En Argentina, un vistazo al mapa electoral del domingo 22 lo dice casi todo: las regiones más desarrolladas, las que más aportan al PBI en bienes y servicios y con el perfil social más avanzado, son las que votaron “por el cambio”. Los distritos más sujetos al favor clientelar votaron en cambio por la “continuidad del proyecto”. La estabilidad del modelo populista en Bolivia y Ecuador puede atribuirse a la astucia de sus líderes: ni Evo Morales ni el economista formado en EEUU Rafael Correa han forzado brutalmente la economía como ha hecho el chavismo. Al punto que Correa mantiene vigente la dolarización, etapa superior de la convertibilidad.
Pero también hay un factor más de fondo, estructural: ambas naciones andinas tienen economías muy primarias, meramente extractivas. Esto simplifica las cosas al que está al frente del gobierno, porque no tiene enfrente una clase media urbana numerosa y articulada, como le pasó al kirchnerismo en sus 12 agitados años de poder. En Bolivia hubo algo de eso al inicio, con Santa Cruz como núcleo de la resistencia al avance hegemónico de Evo. Pero no fue suficiente frente a la mayoría abrumadora del campesinado indígena andino y de las ciudades con grandes cinturores de pobreza (El Alto).
En Venezuela, Chávez se dio cuenta de la importancia de derrotar a este adversario y se propuso destruir a la “burguesía”; en gran medida lo logró: esa clase media del Este de Caracas y de las ciudades del interior es hoy una sombra de lo que fue, mucho más minoritaria que hace 17 años. Se empobreció, y sus hijos dejaron el país por razones tanto económicas como políticas. Miami, Bogotá y Buenos Aires abundan en estos jóvenes venezolanos en busca de nuevo destino. Pero Chávez, al destruir a la clase media instruida y al empresariado mediano, grande y pequeño (han cerrado más de 6.000 empresas desde 1999) se llevó puesta a la economía y dañó de muerte a su propio proyecto. Un giro desesperado para salvar al régimen parece consistir en subsanar la pérdida de consensos con más represión, ir un paso más allá del populismo, hacia un modelo con rasgos castristas. La influencia de los hermanos Castro y otros altos dirigentes cubanos sobre Chávez es conocida.
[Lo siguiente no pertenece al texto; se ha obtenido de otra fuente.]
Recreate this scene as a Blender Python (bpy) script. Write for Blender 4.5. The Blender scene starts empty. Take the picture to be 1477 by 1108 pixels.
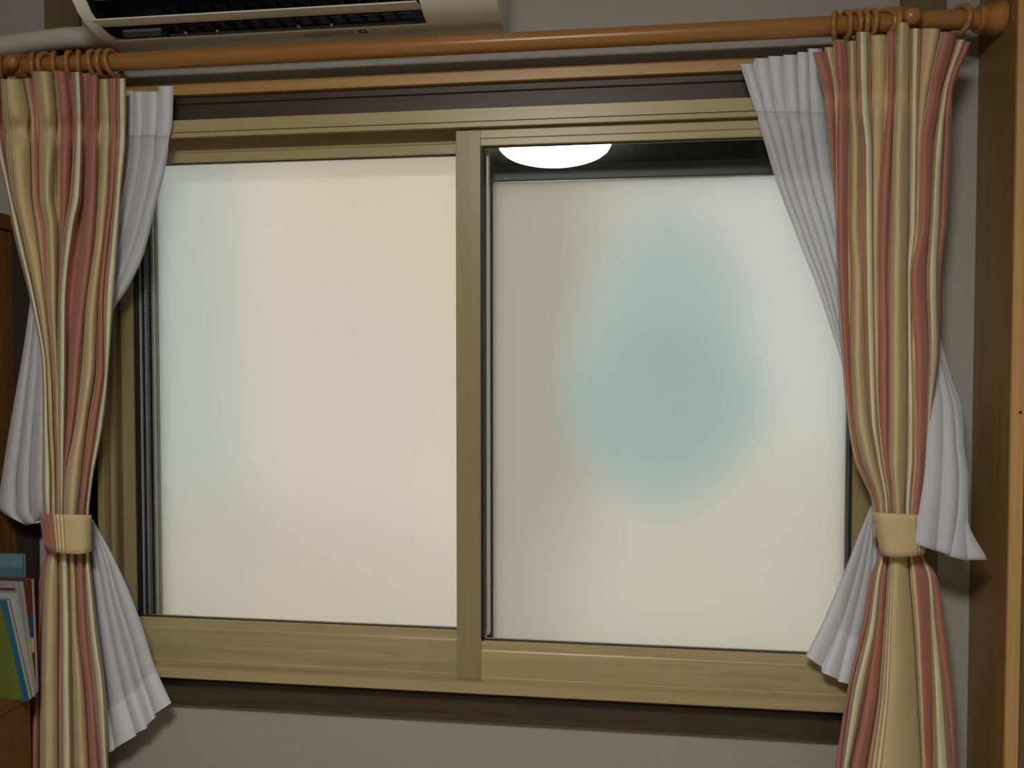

Es vox populi que Fidel le comentó varias veces a su ahijado político que no entendía cómo no terminaba con las elecciones pluripartidistas, como había hecho él en Cuba. A Maduro y Diosdado Cabello ganas no le faltan, pero no parece un proyecto viable. Su intento de implementación podría derivar en un paroxismo terminal y violento de la experiencia chavista. También dependerá de la presión que pongan, si finalmente lo hacen, los países de la región para que ese proyecto no se imponga en Venezuela. Tal vez por esto el pronunciamiento de Macri sobre Venezuela molestó tanto al chavismo. Lo cierto es que la parodia de mirar para otro lado y afirmar que Venezuela es una democracia normalísima ya no se sostiene más. También es un signo claro de cambio de época el viraje drástico dado a la OEA por su nuevo secretario, el uruguayo Luis Almagro. “Ese basura”, según el vocabulario vulgar y violento de Maduro. Almagro fue canciller del uruguayo José Mujica y desde ese lugar cubrió las espaldas al chavismo incontables veces. Ahora vio la luz sobre la gravísima situación que vive Venezuela.
La cuestión de fondo es si se desea vivir en democracias comparables en lo institucional, en su grado de pluralismo y en la real división de poderes con las democracias del Primer Mundo, o si, por razones que en último análisis remiten al resentimiento como motor del poder político, se prefiere un modelo como el bolivariano o el que tuvo la Argentina en estos 12 años.